What is my sons tax liability?
Answers:
Your son's basis in the stock is your basis of $10. If he sells it, he will have a capital gain of $30 per share, or $3,000.
If he is over 18, he will owe a maximum of 15% capital gains tax on this amount. Depending on his other income, he may owe less or even nothing.

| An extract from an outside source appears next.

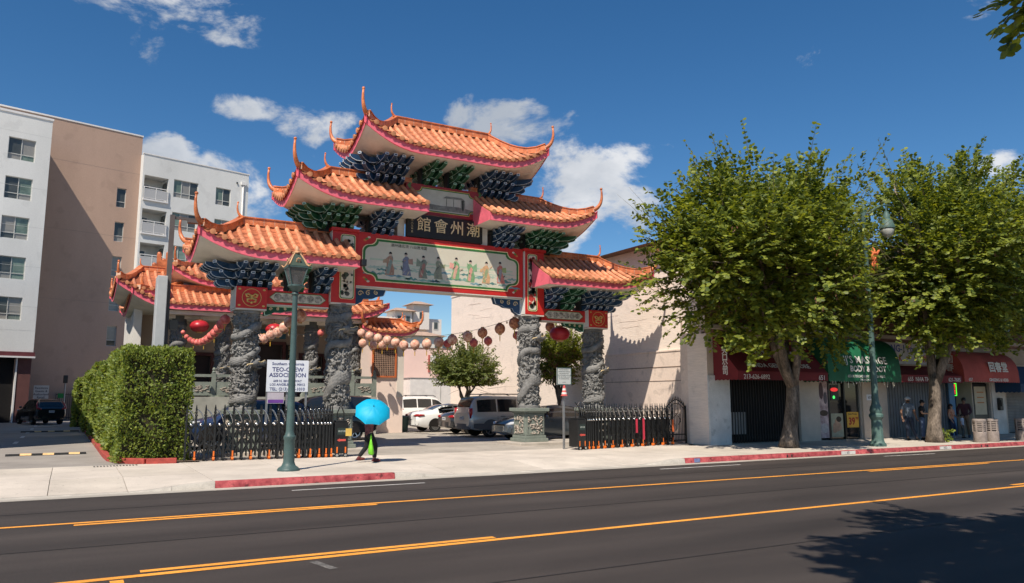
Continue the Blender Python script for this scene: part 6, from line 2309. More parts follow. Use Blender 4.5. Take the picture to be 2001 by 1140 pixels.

If he is under 18, then he will may owe a higher tax because of the kiddie tax. The kiddie tax imposes tax at the parent's rate for investment income over $1,700. So $1,700 would be taxed at his rate (maximum 15%), and $1,300 of his gain would be taxed at your marginal tax rate, or 15%, whichever is higher.
Good answer Ninasgramma.
Assuming your son is over age of 16 for this answer. Since he held the stock for three years any gain would be long term. A hundred shares at $ 10 gives him a basis of $ 1,000.00. If he sells it today for $ 40 (for our figuring this is after commission price) he gets $ 4,000.00; and after his basis is subtracted he has long term gain of $ 3,000.00; which is subjected to 5% tax if he is in the 10% or 15% bracket. If said gain is his only income he will zero out any tax owed and be home free.
The first answer was good until he stated part of the gain could be taxed at your rate or 15%, whichever is higher. Your rate for long term capital gains is not more the $15%.
100 shares times $30 gain per share is $3000 gain minus selling commissions. His tax liability would depend on his marginal tax bracket, but wouldn't be more than 15% of the gain.